La mayoría de los muertos son mujeres, niños u hombres ancianos, porque los jóvenes han emigrado. Están llegando de todo el mundo. Un obrero que acababa de llegar de Alemania exclamaba, hablando consigo mismo: «Veinte años de fatiga; veinte años sin ir a un cine para poder construirme esta casa y, ahora, todo por el suelo».

La gente grita contra los políticos: «Son unos ladrones. Vienen sólo a gastar gasolina. Esta vez ni el Papa nos ha conmovido. No necesitamos bendiciones. Preferimos tiendas de campaña. Dentro de nada, aquí tendremos dos metros de nieve y estamos durmiendo en la calle».

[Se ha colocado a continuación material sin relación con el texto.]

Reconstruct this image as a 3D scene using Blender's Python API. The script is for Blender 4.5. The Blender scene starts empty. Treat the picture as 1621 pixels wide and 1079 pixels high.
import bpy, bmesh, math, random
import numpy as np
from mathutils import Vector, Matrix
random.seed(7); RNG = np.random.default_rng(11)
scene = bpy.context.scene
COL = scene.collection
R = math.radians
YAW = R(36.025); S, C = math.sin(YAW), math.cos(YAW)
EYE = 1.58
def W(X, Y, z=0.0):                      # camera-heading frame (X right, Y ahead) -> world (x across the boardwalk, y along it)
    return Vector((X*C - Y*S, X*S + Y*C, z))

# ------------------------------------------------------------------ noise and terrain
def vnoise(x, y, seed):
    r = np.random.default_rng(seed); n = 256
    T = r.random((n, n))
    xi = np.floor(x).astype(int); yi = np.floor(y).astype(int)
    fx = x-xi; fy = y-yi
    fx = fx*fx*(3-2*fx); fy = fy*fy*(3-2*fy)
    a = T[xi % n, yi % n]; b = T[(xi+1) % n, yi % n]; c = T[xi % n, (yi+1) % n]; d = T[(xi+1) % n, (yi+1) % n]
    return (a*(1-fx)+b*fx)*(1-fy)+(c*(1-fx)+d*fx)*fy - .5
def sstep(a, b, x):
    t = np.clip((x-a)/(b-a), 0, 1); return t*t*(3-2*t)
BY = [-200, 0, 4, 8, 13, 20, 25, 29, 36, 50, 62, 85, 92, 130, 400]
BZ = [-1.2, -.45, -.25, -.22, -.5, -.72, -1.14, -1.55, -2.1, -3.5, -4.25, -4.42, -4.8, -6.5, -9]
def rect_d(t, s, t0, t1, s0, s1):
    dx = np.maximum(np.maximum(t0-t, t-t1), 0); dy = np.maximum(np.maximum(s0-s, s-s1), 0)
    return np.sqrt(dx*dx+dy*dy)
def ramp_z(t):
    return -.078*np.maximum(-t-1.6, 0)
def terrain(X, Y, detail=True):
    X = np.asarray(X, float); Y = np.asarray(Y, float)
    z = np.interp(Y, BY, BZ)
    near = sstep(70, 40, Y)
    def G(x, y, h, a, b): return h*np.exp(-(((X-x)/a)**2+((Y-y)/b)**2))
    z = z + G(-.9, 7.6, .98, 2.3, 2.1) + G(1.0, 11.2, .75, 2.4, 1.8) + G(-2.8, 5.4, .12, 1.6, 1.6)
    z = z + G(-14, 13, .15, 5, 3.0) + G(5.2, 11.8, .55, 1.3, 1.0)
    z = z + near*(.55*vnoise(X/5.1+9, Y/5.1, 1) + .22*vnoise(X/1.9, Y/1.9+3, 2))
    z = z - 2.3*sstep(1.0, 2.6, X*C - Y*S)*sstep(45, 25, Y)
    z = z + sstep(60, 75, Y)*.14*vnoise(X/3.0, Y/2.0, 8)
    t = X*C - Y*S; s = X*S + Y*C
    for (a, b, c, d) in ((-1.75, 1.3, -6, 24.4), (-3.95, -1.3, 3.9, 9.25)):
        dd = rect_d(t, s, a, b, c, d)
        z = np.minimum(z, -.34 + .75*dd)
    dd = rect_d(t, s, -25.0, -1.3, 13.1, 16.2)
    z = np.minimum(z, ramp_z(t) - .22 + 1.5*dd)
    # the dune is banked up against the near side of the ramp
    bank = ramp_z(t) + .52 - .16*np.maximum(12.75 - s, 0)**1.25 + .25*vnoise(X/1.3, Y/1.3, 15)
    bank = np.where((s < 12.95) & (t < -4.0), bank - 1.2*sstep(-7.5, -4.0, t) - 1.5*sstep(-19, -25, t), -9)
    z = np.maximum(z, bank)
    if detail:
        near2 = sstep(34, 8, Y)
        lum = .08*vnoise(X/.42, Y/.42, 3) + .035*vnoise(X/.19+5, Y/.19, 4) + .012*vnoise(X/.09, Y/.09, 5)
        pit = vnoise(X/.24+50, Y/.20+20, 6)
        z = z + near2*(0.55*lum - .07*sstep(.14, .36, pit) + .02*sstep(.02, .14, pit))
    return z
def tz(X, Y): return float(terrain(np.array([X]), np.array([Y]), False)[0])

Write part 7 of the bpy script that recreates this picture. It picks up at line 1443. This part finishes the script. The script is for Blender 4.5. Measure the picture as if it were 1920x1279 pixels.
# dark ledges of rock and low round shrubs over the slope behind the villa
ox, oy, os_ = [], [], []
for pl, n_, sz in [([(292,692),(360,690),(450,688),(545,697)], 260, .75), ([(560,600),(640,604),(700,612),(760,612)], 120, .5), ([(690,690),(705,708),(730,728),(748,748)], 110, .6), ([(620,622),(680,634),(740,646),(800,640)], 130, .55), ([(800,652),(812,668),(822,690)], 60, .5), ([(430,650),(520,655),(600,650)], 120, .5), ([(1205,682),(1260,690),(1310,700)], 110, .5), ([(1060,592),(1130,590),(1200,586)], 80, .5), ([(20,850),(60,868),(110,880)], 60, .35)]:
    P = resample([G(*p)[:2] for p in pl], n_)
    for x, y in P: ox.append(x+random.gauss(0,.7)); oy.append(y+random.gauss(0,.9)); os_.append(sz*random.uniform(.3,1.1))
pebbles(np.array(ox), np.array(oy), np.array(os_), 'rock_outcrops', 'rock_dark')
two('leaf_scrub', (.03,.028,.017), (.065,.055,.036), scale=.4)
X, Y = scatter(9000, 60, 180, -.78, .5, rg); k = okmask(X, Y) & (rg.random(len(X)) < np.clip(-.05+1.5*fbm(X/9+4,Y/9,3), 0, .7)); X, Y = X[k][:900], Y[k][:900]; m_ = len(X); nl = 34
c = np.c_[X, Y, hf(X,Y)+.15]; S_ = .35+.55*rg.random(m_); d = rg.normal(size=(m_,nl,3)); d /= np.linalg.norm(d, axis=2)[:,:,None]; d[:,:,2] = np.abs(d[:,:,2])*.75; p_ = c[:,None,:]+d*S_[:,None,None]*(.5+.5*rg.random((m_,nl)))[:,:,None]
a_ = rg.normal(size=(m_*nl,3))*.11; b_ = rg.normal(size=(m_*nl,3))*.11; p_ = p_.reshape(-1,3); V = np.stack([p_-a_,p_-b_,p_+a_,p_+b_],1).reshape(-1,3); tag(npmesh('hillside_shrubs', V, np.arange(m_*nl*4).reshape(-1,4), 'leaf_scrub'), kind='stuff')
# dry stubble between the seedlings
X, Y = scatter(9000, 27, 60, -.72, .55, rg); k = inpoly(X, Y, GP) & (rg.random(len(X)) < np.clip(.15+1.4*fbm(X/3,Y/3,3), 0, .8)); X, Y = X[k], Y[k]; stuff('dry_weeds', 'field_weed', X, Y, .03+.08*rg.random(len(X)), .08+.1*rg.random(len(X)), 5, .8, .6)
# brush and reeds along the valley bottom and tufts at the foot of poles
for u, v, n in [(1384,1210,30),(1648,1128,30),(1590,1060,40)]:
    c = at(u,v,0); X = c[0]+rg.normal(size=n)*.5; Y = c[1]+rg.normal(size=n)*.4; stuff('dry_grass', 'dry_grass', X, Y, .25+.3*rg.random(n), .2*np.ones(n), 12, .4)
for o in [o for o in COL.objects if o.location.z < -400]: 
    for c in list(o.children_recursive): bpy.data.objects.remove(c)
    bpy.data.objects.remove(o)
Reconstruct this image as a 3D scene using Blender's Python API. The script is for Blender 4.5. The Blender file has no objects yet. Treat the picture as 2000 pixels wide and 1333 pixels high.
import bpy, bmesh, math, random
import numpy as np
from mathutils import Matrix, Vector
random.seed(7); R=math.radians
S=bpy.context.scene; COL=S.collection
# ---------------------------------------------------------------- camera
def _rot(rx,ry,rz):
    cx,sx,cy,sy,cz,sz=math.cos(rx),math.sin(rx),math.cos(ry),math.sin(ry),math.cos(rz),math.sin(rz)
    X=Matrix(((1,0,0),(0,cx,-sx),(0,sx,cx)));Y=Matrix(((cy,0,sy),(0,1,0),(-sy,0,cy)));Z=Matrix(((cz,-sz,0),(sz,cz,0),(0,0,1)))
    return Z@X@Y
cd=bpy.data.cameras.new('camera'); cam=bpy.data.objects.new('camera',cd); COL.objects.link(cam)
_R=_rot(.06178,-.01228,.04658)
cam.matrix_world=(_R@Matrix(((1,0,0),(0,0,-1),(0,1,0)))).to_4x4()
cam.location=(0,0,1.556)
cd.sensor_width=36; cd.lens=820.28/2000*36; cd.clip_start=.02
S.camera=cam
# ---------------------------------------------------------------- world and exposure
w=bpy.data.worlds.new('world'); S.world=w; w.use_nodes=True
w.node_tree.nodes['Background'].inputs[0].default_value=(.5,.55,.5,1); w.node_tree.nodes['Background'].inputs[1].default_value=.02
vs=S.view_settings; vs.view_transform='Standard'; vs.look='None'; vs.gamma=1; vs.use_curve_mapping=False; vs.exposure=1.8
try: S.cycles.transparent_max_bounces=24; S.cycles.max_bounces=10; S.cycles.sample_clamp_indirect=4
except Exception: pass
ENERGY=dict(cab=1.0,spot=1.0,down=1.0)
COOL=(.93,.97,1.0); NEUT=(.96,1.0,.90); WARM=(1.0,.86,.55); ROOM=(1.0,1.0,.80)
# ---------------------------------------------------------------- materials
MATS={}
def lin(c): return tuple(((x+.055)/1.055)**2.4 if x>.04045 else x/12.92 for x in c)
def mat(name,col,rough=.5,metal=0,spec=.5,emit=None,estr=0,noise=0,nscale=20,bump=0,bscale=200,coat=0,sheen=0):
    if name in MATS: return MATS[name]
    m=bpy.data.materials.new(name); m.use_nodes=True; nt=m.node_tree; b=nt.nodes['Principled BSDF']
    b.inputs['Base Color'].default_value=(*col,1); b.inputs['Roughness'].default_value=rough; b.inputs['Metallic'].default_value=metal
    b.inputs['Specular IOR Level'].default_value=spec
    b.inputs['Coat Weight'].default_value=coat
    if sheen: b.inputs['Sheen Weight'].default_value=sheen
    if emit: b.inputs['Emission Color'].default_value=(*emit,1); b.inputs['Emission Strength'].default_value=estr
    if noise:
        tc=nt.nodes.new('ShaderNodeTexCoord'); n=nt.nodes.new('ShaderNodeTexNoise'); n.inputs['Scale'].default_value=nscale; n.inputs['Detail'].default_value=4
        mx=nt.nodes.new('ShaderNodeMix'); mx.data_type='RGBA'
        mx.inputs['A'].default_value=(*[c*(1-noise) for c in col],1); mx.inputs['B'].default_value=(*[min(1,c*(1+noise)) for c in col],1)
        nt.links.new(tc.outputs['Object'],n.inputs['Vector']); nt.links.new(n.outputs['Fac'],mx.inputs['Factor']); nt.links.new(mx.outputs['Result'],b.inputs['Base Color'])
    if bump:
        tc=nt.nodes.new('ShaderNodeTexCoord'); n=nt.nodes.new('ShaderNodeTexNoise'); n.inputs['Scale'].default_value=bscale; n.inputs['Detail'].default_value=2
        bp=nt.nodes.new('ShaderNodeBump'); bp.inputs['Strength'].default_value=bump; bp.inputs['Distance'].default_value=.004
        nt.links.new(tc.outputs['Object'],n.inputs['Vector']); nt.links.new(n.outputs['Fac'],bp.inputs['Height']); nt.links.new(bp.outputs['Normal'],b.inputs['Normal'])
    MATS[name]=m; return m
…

De todo el mundo están llegando ingentes cantidades de dinero, aviones con miles de mantas y víveres, pero no se sabe cómo repartirlos, cómo llegar hasta los pequeños cortijos. Esta tierra, ancestralmente acostumbrada sólo a obedecer, ahora no sabe mandar, organizar, coordinar. Hasta los soldados se quedan parados, en fila, esperando que alguien les mande: «No sabemos qué hacer», dicen. Y se lamentan de que nadie les haya preparado para estas emergencias.

El helicóptero de la aeronáutica militar que me lleva a visitar las zonas más destruidas (un Augusta 216) vuela sobre un puñado de casas arrasadas. No se divisa alma viva. El comandante Pasqualotto Giancarlo se niega a aterrizar en aquel punto: «Es peligroso», dice, «porque si ha quedado alguien vivo y tiene una escopeta, nos dispara seguro». Y añade: «Le voy a contar algo que no se va a creer: en el aeropuerto militar de Nápoles hay una serie de helicópteros parados porque no llega la gasolina».